Sinto Saudade da Celle


Quando eu me atrasei p'ro balé no Social, estava a caminho da rodoviária, ali perto do Seu Orandí, quando ela passa de bicicleta e eu, pra morrer de tanta aflição: Celle, me leva na rodoviária ? 'Sobe aí'. E me deixou a três passos do guichê de passagens, conversou com o Ed (que já me esperava) sobre desenho japonês e voltou p'ro seu verdadeiro rumo, do outro lado da cidade. Não tem carro, ônibus ou jatinho que pague isso (piegas, eu sei). Obrigada, Celle. Não esqueci do seu aniversário, vou dar um pulo aí.

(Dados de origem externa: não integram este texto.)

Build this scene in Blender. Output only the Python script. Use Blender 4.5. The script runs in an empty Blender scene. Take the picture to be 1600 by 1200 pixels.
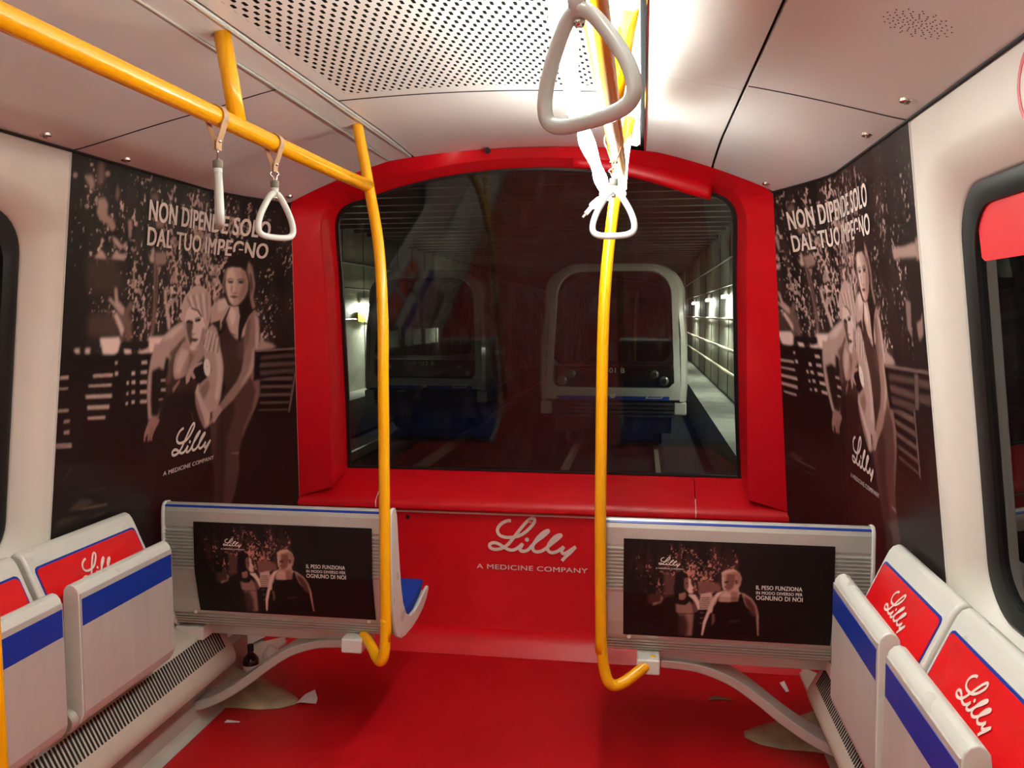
import bpy, bmesh, math, json, random
import numpy as np
from mathutils import Vector, Matrix

# ---------------------------------------------------------------- camera, world, exposure
SC = bpy.context.scene
COL = SC.collection
CAMP = Vector((0.449, 0.0, 1.45))
YAW, PIT, ROL = 0.1555, 0.0837, 0.0023
cam_data = bpy.data.cameras.new('camera'); cam_data.sensor_fit = 'HORIZONTAL'
cam_data.sensor_width = 36.0; cam_data.lens = 36.0 * 1291.0 / 1600.0
cam_data.clip_start = 0.02; cam_data.clip_end = 200
cam = bpy.data.objects.new('camera', cam_data); COL.objects.link(cam); SC.camera = cam
_f = Vector((-math.sin(YAW) * math.cos(PIT), math.cos(YAW) * math.cos(PIT), -math.sin(PIT)))
_r = Vector((math.cos(YAW), math.sin(YAW), 0)); _d = _f.cross(_r)
_r2 = _r * math.cos(ROL) + _d * math.sin(ROL); _d2 = _d * math.cos(ROL) - _r * math.sin(ROL)
cam.matrix_world = Matrix(((_r2.x, -_d2.x, -_f.x, CAMP.x), (_r2.y, -_d2.y, -_f.y, CAMP.y), (_r2.z, -_d2.z, -_f.z, CAMP.z), (0, 0, 0, 1)))
w = bpy.data.worlds.new('world'); SC.world = w; w.use_nodes = True
w.node_tree.nodes['Background'].inputs[0].default_value = (0.02, 0.022, 0.02, 1)
w.node_tree.nodes['Background'].inputs[1].default_value = 0.3
SC.view_settings.view_transform = 'Standard'; SC.view_settings.look = 'None'
SC.view_settings.exposure = 1.05; SC.view_settings.gamma = 1.0; SC.view_settings.use_curve_mapping = False
SC.cycles.max_bounces = 8; SC.cycles.transparent_max_bounces = 16
SC.cycles.sample_clamp_indirect = 6.0
SC.cycles.use_denoising = True
LED_RIBBON, LED_STRIP, FILL_REAR = 46.0, 3.6, 9.5

def area(name, loc, size, energy, rot=(0, 0, 0), color=(1, .97, .93), sy=None):
    l = bpy.data.lights.new(name, 'AREA'); l.energy = energy; l.color = color
    l.shape = 'RECTANGLE'; l.size = size; l.size_y = sy or size
    o = bpy.data.objects.new(name, l); o.location = loc; o.rotation_euler = rot; COL.objects.link(o); return o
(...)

domingo, 21 de fevereiro de 2010

Mario e o Moulin Rouge


Mario, eu sempre penso nisso mas esqueço de escrever.
Na nossa única apresentação juntos (sapateado), estávamos a nos preparar naquele camarim velho, onde as luzes em volta do espelho se manisfestam no funcionamento de umas 4 ou 5 lâmpadas, somente. Você está destraído olhando para ele, e eu mechendo na bolsa, quando você começa a cantar um dos trechos do Moulin Rouge (aquele já no meio do clima, com a Nicole Kidman quase sedendo ao amor do menino, não sei o nome do ator). 'We should be loveeers' e eu automaticamente respondi 'We can't do that' e olhei. Só que você não ouviu. Eu fico pensando às vezes em como seria se você tivesse percebido e a gente continuasse naquela a encenção 'We should be lovers, and that's a fact. No, nothing, will keep us together' e todo o blablablá. Imagino a emoção, o musical que a gente faria ali naquele quarto pequeno, com um monte de gente. Maldita falha na comunicação.